For us this is a shock. For our guides this is their life. We meet a man working for the Educational Authority in the Jalasa refugee camp whose son was shot dead by Israeli soldiers in Nablis whilst working two years ago. Every day a new story of violence and death. Yet the men in the refugee camp do not call for blood, but understanding and peace. They want their voices heard, voices frustrated by consecutive United Nations resolutions which have been ignored (181 - the partition of the two states in 1948 - and 302 - that UNRWA was to continue to help the Palestinian people until they had returned home or their issues had been settled - to name the two stuck in my mind).
We arrived in Anata late. Today was also the first time we have seen the wall. It's shocking.

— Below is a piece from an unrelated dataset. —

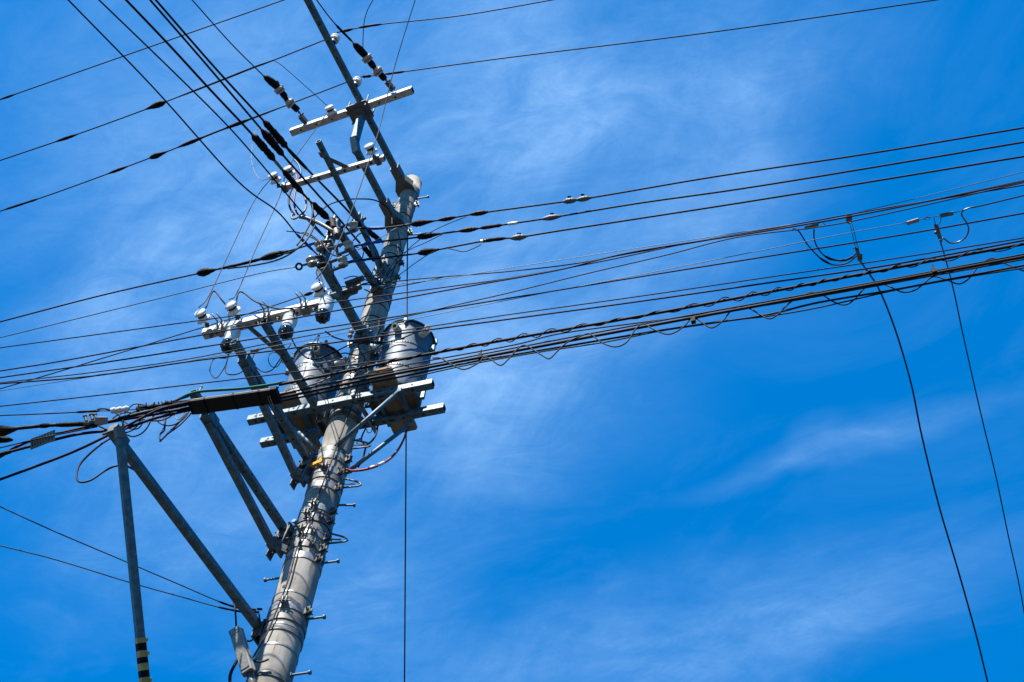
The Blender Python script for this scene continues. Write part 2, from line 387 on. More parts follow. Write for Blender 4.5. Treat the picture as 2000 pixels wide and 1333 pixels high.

A 20 foot high wall pressed right up against Palestinian towns villages and refugee camps whilst on the other side spacious, green settlements flourish. The sheer display of inequality would be enough to shock most but the fact that these settlements flagrantly contravene the Oslo agreement and international law is baffling. Here is a barrier put up to allow the Israeli government divide the Palestinian people and to cut up the land which they are allowed to live on. It makes it more difficult to visit relatives who live in the different areas (A, B and C) and even more so Palestinians with their different coloured IDs (blue - Jerusalem: you can travel anywhere in Israel or the West Bank; green - West Bank only; orange - Gaza Strip only) who can be cut off from travelling to see friends and families.
And this is where children are brought up. Inside a cage where you are a second class citizen from birth. No opportunity to contact or even meet with your neighbouring counterparts. As we go to sleep after a long day of meetings, tours and discussions and we hear what may have been a few bullets in the background you can't help but feel helpless. What can you do when a wall stands so firm against any positive building of relationships? What happens if that's our guide's son?
Sunday, 23 October 2016
A moment to reflect
Saturday, 22 October 2016
Waiting waiting
When we eventually got through the airport at Tel Aviv, three hours had passed and our electronic slips wouldn't open the exit gates. "Why were you so long? " asked the man at the gate. "You'd better ask them that," we said, referring to the security. We don't know what they had in their mind. During the three hours, we'd seen some people denied entry and others had waited 6 hours; we'd seen one young woman really stressed by being on her own, interviewed for ages; we'd been shouted at in an unnecessary way by security; and we'd been asked to promise we wouldn't be going to any demonstrations (as we aren't, that bit's easy). Then suddenly the passports came back - just after we took this picture - and we met our bus and set off into the dark and into Palestine.
Amazing work going on
Today teachers from the UK and Palestine are comparing their work in their countries (after lots of presentations over 2 days). Amazing stuff going on, so interesting... How do you manage without many computers... Talking to the kids about meeting soldiers in the street... How do we plan our lessons? ... How do children cope with the arrests of their classmates? ... Real excitement in the air... What a brilliant group of people, sure they're all great teachers (lucky students). Looking forward to the work on school twinning.